Sunday, August 7, 2011

Petit mort over easy books

Mostly all immature, one way or another, and when you stop you're looking forward to a time when your emotions don't touch that level anymore, except to wilt in the kind of nostalgia that reminds you how old you were the first time you read Lolita or heard "Anthems for a Seventeen Year-Old Girl." Then you'll need the immature to activate all those fading sympathetic neurons, and maybe that's why people have kids or grow to be old people who go to the park just to see kids and even the emptiest claims to hype and pride in the youth of our great nation today can't quite ring hollow.

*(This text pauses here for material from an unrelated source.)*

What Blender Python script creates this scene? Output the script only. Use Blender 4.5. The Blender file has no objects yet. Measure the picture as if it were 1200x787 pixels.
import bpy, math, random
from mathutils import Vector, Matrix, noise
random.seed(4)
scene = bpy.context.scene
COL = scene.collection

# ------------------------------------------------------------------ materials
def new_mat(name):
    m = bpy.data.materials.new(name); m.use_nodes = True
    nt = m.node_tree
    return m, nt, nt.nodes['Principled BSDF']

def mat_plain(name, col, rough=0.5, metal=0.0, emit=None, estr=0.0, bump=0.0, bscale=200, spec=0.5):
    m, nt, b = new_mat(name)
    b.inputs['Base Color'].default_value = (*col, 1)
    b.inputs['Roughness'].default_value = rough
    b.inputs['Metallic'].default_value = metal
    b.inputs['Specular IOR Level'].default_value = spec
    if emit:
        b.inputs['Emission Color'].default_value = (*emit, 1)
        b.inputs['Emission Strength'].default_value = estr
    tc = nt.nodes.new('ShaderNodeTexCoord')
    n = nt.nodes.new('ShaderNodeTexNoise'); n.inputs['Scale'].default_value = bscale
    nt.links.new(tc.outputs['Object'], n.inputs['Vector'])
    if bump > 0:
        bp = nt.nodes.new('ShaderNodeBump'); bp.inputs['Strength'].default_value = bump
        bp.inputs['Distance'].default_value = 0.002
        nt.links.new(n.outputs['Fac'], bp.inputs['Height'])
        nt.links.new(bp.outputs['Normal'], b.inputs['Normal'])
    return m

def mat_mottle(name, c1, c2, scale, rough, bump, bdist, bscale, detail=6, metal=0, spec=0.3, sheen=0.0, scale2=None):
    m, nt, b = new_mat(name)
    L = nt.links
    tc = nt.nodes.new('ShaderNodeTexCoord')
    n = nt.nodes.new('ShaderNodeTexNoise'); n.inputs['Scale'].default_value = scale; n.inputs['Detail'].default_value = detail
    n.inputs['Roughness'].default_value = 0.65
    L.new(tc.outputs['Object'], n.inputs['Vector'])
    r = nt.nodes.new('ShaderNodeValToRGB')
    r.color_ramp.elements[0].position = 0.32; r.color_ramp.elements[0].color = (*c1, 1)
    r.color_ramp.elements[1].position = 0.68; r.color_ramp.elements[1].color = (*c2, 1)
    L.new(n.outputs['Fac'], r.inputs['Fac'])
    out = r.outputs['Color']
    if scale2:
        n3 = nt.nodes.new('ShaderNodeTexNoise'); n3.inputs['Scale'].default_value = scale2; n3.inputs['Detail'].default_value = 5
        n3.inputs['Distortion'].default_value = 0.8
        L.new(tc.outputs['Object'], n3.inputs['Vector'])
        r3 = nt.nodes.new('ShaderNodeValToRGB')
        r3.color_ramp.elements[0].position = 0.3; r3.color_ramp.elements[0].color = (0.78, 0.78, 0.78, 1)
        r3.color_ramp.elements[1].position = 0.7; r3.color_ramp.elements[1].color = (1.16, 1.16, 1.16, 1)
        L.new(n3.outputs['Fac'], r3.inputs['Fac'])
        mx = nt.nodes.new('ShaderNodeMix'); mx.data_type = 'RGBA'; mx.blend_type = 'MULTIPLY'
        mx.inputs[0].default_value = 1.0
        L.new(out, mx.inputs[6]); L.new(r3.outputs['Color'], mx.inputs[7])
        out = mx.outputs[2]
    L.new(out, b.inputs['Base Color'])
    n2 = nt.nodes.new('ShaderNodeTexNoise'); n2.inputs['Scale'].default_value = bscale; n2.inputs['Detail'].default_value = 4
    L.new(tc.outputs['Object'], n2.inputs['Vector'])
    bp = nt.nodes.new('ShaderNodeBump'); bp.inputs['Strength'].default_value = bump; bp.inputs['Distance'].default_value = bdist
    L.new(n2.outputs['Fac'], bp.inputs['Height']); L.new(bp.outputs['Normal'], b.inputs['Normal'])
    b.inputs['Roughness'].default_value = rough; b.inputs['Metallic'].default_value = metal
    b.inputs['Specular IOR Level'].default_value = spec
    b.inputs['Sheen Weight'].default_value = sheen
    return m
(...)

(other words from June 12:)
If they all trooped through your house in the summertime, just missing each other, how would it look? Not troubadours nor tourists but the curly-headed and lonely, and if they don't say it they're awake late. Mike Kramer really come down on the Spirit or the Holy Ghost and we'll play their old album in the dark or watch the whole film and dancing until we collapse from not eating and if you smoke then you got me hooked and if we drink let's get fucked and if you're down I'm in the morning then eggs I guess.

It's funny because this is exactly how it is right now. There's more on the next page that sort of falls too fragile. If I do ever think of my audience it's to be afraid of them, this reflex from middle school when I learned not to write straight-up but to layer it all down and reverse and evaporate so you feel this shadow of the sense and only I recall the specific. If you ask I will always try to explain, I say, it's a rule like all my rules everywhere (no changing sentences, no removing posts or comments, never any promotion, only your own photos, exactly accurate timestamps, always come back to write again no matter how long it's been, face up to everything you have ever promised as often as possible and as long as it takes in life do not forget what it has meant to you), but no one does so that's where that leaves us.

Park that car, drop that phone,
Sleep on the floor, dream about me
Park that car, drop that phone,
Sleep on the floor, dream about me
Park that car, drop that phone,
Sleep on the floor, dream about me

- Broken Social Scene, "Anthems for a Seventeen Year-Old Girl"
(I've never much cared for BSS but I think this is like what I want to create in you when you read all my nonsense writing. I'm measuring my life by these really small adjustments, moving from one bedroom in my apartment to another and working through one stack of albums to review. It occurs to me that I've always written about music and to music, and that if I've never known it's because I haven't been reading about music. I want to pore over the greatest future epigraphs of contemporary albums, stay up late at my desk absorbing rock'n'roll writing as if it were the great modern genre. It's already too late, spiraling in on itself into a pinacle of pretension and redundancy, but then so am I.)

Monday, August 1, 2011

Disjoint diptych

On my first night in here:
And so I'm listening to The Suburbs in the summer again, because this is how it feels when the room is empty and smells of carpet cleaner. But what are you doing sitting in the center of the floor alone? they could ask. I'm writing, I'll lie, and if you aren't you could think about it. I live on the second floor and I haven't been down in a day and a half, as if I live pacing a stage or inside of an ant farm or on some future planet with high-rises to its core. I'm doing nothing and learning all the things you learn eavesdropping, that the dog next door only knows commands in French, that Kara is explaining who Phillip Glass is as she's hooking up all the audio cables (FR, FL, RL, RR, all on golden gossamer wiring that looks like the nineteen-fifties). I'm considering views, not planning ahead much beyond this week point five.

And my first night sleeping here:
Two now, I feel embarassingly like a child counting down, developing an obsessive tic like I'm comsumating something no one knows exists, like I'm going to be lying facedown and turning around and seeing you and hastening my death a little each time. For times when everything seems meaningful (what does it say about you that I read the first sentence and jumped to the end to ruin the inevitable sarcastic twist?), for times when I can't stop writing about writing, can't stop writing about can't stop waiting, the one in the form of the other over and over til I don't want to think about it. Sometimes like I'm living in syrup everything swoops in so heavy, and I don't know if we're down or drowned.